The relative importance of written and oral records varies from section to section and even within sections, as does the balance between primary and secondary sources. In chapter one, for example, secondary sources were the only ones I had access to.

Even when there are records, they can be scanty or one-sided. The IGY, for example, is well recorded by the National Academy of Sciences, but the individual scientists, such as Verner Suomi, do not have extensive records. Often, the scientists and technologists were too busy as pioneers to record in detail what they were doing, and posterity was the last thing on their minds.

The NAS archives, which were of importance to the prologue; chapters two, three, and eleven; and to parts of the other sections have been well mined, and others have written extensively of the IGY and its relationship to the subsequent development of space science in the U.S. My "angle" was to explore the same material for the seeds of space technology and of application satellites.

Both oral and written primary sources are of equal importance to the navigation section.
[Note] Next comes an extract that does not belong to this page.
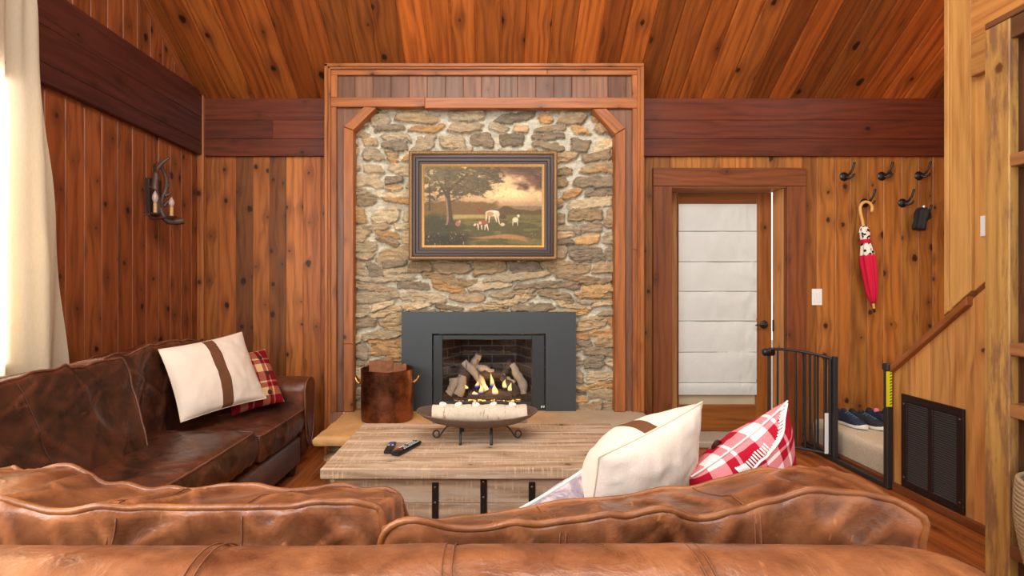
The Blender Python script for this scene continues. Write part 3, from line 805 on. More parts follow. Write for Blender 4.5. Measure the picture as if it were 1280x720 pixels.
m.quad(qp([(429, 158), (441.5, 162.5), (470, 134.5), (455, 133)]), (0, -1, 0), .11, .005, (1, 0, .9), (.2, .7, .5))
m.build('inner_arch_side', W_TRIM, su); m = MB()
m.quad(qp([(769, 515.3), (782, 515.3), (782, 160.5), (769, 168)]), (0, -1, 0), .11, .005, (0, 0, 1), (.6, .6, .5))
m.quad(qp([(769, 167.5), (782, 160), (758, 135.5), (741, 136)]), (0, -1, 0), .11, .005, (1, 0, -.9), (.2, .7, .5))
m.build('inner_arch_side', W_TRIM, su)

# --- hearth
he = thing('hearth', 'raised stone hearth with thick tan slab on stacked rock below the fireplace', 'hearth', P(605, 600, 3.5))
hx0, hx1, hy0 = PX(392, 3.33), 1.19, 3.33
m = MB(); n = 40
def slab_edge():
    pts = []
    for i in range(60): pts.append((hx0 + (hx1 - hx0) * i / 59, hy0 + .012 * float(fbm(i * .4, 0, 0, 2))))
    for i in range(1, 30): pts.append((hx1 + .008 * float(fbm(i * .5, 5, 0, 2)), hy0 + (SD + .1 - hy0) * i / 29))
    for i in range(0, 30): pts.append((hx0 + .012 * float(fbm(i * .5, 9, 0, 2)), SD + .1 + (hy0 - SD - .1) * i / 29))
    return pts
ep = slab_edge(); K = len(ep)
cx = sum(p[0] for p in ep) / K; cy = sum(p[1] for p in ep) / K
rings_ = []
for (z, ins, jit) in ((HZ, .028, 0), (HZ - .004, .010, .002), (HZ - .018, 0, .006), (HZ - .042, .002, .009), (HZ - .06, .008, .006), (HZ - .064, .03, 0)):
    rings_.append([(p[0] + (-ins if p[0] > cx else ins) * (abs(p[0] - cx) > .8) + jit * float(vn(i * .9, z * 60, 0, 4)), p[1] + (ins if p[1] < 3.4 else 0) + jit * float(vn(i * .7, z * 60, 3, 6)), z) for i, p in enumerate(ep)])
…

The pre-Transit chapters were possible only because of long and repeated interviews, while the chapters on Transit were possible only because of the material in APL's archives.

The meteorology section is based on interviews, a few primary sources, and secondary sources. It provides the clearest example of the emergence of application satellites trom the IGY. But access to declassified primary sources will eventually make the history of meteorology satellites much more complete.

The communication section is the most heavily based on primary source written records, supplemented with a few interviews.